▽

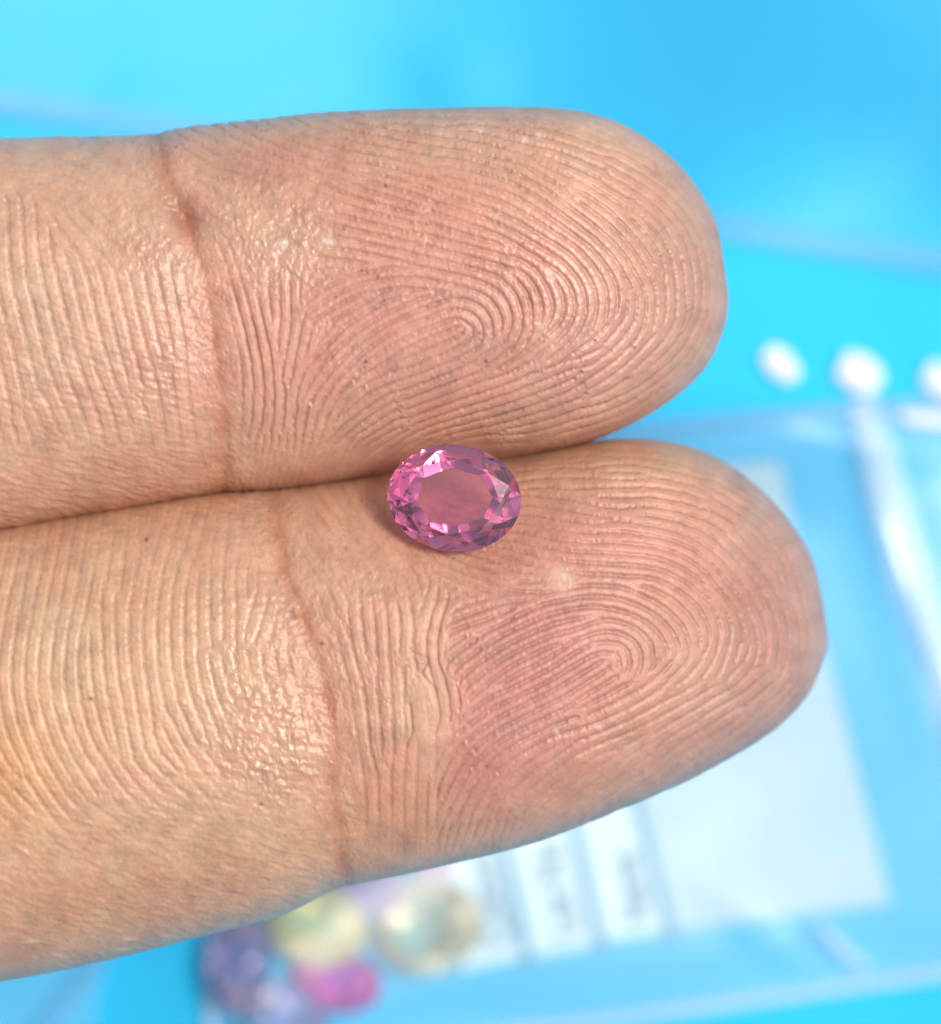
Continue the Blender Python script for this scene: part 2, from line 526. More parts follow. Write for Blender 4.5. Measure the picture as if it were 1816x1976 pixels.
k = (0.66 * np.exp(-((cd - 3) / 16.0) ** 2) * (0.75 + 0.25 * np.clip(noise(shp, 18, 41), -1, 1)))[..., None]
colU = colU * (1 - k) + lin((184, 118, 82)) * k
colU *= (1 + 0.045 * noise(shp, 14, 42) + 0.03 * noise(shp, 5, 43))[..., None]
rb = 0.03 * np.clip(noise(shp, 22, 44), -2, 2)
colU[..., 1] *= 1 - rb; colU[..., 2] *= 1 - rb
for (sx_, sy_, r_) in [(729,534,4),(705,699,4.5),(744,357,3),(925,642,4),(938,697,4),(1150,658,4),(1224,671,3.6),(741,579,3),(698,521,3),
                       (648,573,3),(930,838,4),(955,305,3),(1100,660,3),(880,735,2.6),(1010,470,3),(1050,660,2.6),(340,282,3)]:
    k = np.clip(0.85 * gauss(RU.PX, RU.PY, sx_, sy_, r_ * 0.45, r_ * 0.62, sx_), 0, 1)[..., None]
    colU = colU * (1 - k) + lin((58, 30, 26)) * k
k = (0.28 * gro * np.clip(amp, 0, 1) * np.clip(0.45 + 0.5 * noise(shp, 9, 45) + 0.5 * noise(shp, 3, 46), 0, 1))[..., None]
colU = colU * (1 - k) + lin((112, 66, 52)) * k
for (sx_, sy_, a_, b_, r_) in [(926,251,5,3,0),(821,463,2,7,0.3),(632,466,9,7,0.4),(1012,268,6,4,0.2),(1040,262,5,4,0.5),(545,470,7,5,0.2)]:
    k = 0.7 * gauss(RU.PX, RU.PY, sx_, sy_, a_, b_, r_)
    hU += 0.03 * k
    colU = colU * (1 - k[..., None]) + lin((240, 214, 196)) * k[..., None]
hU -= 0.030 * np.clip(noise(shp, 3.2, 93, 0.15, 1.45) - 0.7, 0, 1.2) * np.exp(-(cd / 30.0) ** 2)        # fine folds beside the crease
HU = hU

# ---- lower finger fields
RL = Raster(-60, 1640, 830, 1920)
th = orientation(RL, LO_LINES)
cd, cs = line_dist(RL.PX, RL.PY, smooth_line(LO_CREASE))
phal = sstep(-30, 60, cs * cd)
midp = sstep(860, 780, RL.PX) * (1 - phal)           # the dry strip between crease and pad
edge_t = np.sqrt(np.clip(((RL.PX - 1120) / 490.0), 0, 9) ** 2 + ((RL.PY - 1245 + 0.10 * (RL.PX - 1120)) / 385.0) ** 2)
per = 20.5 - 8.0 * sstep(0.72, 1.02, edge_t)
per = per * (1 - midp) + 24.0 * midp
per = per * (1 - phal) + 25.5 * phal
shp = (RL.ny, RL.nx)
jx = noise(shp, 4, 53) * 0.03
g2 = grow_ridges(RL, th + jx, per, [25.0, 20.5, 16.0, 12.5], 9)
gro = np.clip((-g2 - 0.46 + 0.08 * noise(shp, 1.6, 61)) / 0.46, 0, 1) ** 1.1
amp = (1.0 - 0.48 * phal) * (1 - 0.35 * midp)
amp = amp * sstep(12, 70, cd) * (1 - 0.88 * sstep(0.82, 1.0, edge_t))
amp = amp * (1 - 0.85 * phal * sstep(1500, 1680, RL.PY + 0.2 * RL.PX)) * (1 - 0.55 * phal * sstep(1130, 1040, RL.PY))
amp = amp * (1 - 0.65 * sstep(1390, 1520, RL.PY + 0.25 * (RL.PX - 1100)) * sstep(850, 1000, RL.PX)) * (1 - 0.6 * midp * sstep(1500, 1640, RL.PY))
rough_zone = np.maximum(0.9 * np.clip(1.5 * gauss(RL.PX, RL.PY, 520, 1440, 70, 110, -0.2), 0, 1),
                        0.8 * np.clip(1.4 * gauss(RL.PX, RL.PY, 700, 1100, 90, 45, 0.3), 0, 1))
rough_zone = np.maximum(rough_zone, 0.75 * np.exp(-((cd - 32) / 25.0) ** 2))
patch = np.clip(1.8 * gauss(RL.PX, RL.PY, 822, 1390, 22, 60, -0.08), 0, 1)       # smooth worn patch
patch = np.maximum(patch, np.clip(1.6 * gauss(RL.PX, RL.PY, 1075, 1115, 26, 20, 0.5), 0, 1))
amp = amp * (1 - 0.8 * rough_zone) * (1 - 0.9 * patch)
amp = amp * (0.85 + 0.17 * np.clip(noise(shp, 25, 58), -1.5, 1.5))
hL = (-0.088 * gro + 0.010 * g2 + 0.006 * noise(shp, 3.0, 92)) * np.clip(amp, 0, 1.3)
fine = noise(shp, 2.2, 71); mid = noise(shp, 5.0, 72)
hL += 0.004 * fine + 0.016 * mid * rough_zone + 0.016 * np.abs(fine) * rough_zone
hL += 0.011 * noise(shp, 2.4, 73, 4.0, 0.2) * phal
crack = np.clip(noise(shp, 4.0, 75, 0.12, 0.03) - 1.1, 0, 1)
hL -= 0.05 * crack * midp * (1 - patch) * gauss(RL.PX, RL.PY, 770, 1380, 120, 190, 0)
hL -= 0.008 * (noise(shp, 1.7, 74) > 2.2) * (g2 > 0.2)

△

What you have to do » From the data above, copy each line where the string "colU" appears.

Exercise output »
colU = colU * (1 - k) + lin((184, 118, 82)) * k
colU *= (1 + 0.045 * noise(shp, 14, 42) + 0.03 * noise(shp, 5, 43))[..., None]
colU[..., 1] *= 1 - rb; colU[..., 2] *= 1 - rb
    colU = colU * (1 - k) + lin((58, 30, 26)) * k
colU = colU * (1 - k) + lin((112, 66, 52)) * k
    colU = colU * (1 - k[..., None]) + lin((240, 214, 196)) * k[..., None]